A Norwegian is the first victim, and after the Thing is torched out in the open while trying to absorb him, the remains are analyzed and Kate deciphers its M.O. She also deduces that as it’s copying a person, it can’t replicate inorganic materials such as teeth fillings. That will become an important fact that will serve to substitute for the single most intense scene in Carpenter’s original later on down the line. When Kate makes this discovery, as well as a bloody shower, she flags down the departing helicopter, which is when the Thing aboard strikes next. Of course, though, since the trailers have shown one of the characters who is on the helicopter changing just a wee bit, that surprise is already shot.

Getting back to that teeth fillings issue, that aforementioned pivotal scene in the original, where MacReady concocts a way to draw a Thing out in the open with the petrie dishes of blood, is replicated here, only with virtually zero of the fist-clenching suspense. Likewise, the pursuit of the Thing in the second act is done with none of the suspense of the original.
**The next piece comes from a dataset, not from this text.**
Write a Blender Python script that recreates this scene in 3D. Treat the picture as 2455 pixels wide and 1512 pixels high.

The paranoia is there in part, but because you have little to no clue who any of the supporting players are, any relevance of who the Thing is and isn’t lost, aside from which horrible-looking amalgam it’s going to take when flushed out and then torched. There then comes a point when both the Thing and The Thing say fuck it and bring the confrontation out in the open, with a familiar incarnation that goes traipsing through the camp waylaying anything before it. There’s no perplexity to the waxing of a major character, just a rampaging monster getting some dinner. Most of the time if you have a suspicion about who is a Thing, you’re not proven wrong. And that’s just another place where where the film fails.
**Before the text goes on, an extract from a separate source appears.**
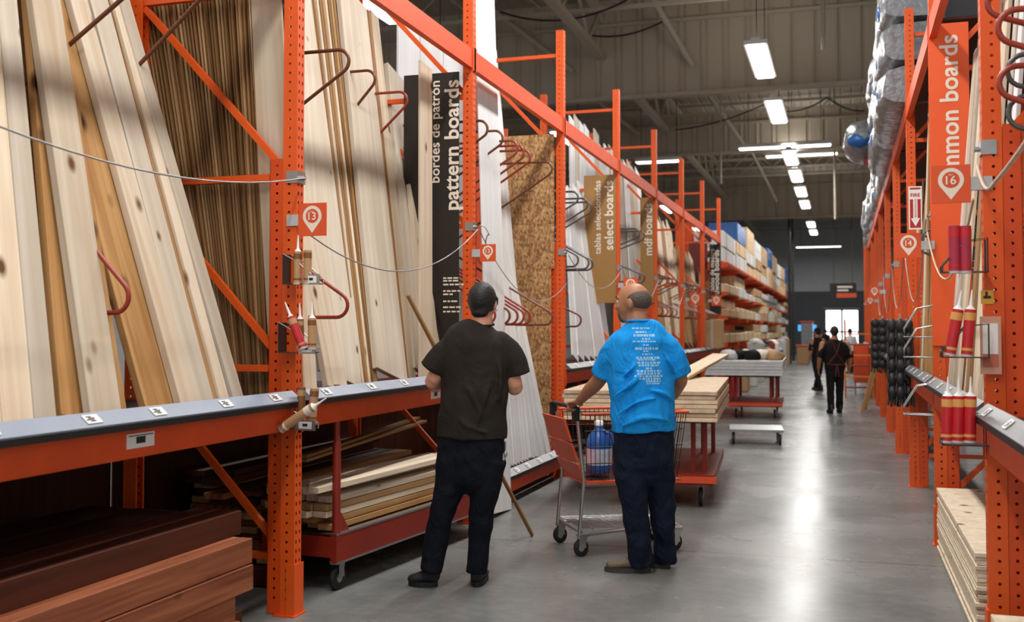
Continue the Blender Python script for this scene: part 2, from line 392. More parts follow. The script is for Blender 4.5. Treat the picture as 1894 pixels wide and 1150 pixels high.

The ending is a weakly-realized excursion by the surviving humans into the Thing’s ship. And there’s one scene where one of the characters is cornered in a crawlspace that the Thing can’t get to. However, considering that the Thing is an amorphous lifeform, and has shown little difficulty squeezing into or simply smashing through barriers and cubby holes of all kinds, this particular sequence rings hollow. The climax of entering the gigantic spaceship that’s buried in the ice rings of the X-Files: Fight the Future third act, yet again with little of the intensity. While the Thing designs are inventive, particularly a certain two-headed incarnation, it’s not enough to make up for the script and character deficiencies and the entire film never manages to recapture any of the dramatic highlights of the original, though it makes several attempts to do so. The details dovetail pretty well into what we already know occurs in the original; but the key things that make the original unforgettable: the dread, the anxiety, the sheer fear aren’t recaptured whatsoever. So yes, there was some room for a worthy follow up to Carpenter’s film…and I guess there still is, because The Thing 2011 just didn’t get the job done.